⟨

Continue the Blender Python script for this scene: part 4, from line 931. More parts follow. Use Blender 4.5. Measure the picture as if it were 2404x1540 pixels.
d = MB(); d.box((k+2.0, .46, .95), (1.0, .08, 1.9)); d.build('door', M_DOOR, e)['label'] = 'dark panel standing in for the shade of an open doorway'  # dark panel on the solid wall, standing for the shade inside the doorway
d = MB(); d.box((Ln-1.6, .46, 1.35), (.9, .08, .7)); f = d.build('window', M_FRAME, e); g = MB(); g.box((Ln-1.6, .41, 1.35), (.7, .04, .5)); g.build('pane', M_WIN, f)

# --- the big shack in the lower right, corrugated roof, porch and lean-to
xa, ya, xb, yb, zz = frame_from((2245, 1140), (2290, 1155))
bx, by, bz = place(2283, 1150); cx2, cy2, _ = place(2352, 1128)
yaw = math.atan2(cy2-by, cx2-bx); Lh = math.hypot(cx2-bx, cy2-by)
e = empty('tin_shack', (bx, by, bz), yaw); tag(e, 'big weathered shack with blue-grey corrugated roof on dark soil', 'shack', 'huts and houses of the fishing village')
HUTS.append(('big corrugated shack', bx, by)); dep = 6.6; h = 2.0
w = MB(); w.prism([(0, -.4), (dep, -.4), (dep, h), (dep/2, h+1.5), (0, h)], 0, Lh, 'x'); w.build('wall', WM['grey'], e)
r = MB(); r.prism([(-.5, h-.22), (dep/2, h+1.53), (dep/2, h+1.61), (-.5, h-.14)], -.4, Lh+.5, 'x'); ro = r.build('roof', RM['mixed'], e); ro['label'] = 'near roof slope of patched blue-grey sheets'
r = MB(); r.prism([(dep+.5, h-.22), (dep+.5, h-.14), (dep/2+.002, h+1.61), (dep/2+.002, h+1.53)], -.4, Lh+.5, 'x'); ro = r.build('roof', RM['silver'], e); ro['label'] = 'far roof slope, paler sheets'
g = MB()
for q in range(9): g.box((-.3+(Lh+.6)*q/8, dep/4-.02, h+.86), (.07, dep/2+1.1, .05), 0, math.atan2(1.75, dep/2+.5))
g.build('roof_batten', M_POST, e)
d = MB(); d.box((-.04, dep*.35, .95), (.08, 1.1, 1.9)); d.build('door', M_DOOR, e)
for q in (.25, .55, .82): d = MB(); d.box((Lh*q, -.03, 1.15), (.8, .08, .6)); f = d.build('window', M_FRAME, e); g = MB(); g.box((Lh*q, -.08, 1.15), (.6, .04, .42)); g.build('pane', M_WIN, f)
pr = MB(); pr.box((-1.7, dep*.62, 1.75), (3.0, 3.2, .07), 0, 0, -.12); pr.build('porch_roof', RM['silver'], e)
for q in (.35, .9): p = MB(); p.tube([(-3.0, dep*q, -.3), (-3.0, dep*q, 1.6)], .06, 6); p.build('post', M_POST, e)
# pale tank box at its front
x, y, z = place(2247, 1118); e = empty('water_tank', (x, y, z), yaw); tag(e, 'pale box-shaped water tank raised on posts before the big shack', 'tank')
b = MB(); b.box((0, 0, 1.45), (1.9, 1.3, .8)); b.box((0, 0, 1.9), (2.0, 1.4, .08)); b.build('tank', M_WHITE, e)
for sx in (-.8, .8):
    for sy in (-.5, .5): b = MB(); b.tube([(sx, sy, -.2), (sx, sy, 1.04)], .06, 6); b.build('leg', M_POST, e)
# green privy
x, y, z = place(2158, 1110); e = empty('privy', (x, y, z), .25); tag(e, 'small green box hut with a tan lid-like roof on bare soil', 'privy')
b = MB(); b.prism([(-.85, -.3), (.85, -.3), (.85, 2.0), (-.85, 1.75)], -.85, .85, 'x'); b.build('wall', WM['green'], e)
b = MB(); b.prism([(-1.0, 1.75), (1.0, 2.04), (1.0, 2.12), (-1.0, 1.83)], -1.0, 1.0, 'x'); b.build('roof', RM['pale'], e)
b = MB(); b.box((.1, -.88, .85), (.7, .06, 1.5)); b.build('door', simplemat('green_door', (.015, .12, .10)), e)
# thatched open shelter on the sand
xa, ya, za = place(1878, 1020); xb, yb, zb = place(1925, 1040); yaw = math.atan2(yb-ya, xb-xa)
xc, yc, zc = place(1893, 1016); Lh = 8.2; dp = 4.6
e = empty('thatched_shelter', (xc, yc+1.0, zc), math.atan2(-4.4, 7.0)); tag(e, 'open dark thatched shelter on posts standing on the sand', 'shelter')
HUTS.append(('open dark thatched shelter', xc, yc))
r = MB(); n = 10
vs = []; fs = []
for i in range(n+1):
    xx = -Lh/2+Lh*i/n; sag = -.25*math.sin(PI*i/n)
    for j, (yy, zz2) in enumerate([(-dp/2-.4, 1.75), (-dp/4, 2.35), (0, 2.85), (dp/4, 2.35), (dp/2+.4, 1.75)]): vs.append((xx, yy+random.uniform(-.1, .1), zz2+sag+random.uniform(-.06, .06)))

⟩

◆ Problem description: Everything from the first line through the line containing "d = MB(); d.box((Ln-1.6, .46, 1.35), (.9, .08, .7));" should be quoted exactly, and nothing beyond it.

◆ Result of the exercise:
Continue the Blender Python script for this scene: part 4, from line 931. More parts follow. Use Blender 4.5. Measure the picture as if it were 2404x1540 pixels.
d = MB(); d.box((k+2.0, .46, .95), (1.0, .08, 1.9)); d.build('door', M_DOOR, e)['label'] = 'dark panel standing in for the shade of an open doorway'  # dark panel on the solid wall, standing for the shade inside the doorway
d = MB(); d.box((Ln-1.6, .46, 1.35), (.9, .08, .7)); f = d.build('window', M_FRAME, e); g = MB(); g.box((Ln-1.6, .41, 1.35), (.7, .04, .5)); g.build('pane', M_WIN, f)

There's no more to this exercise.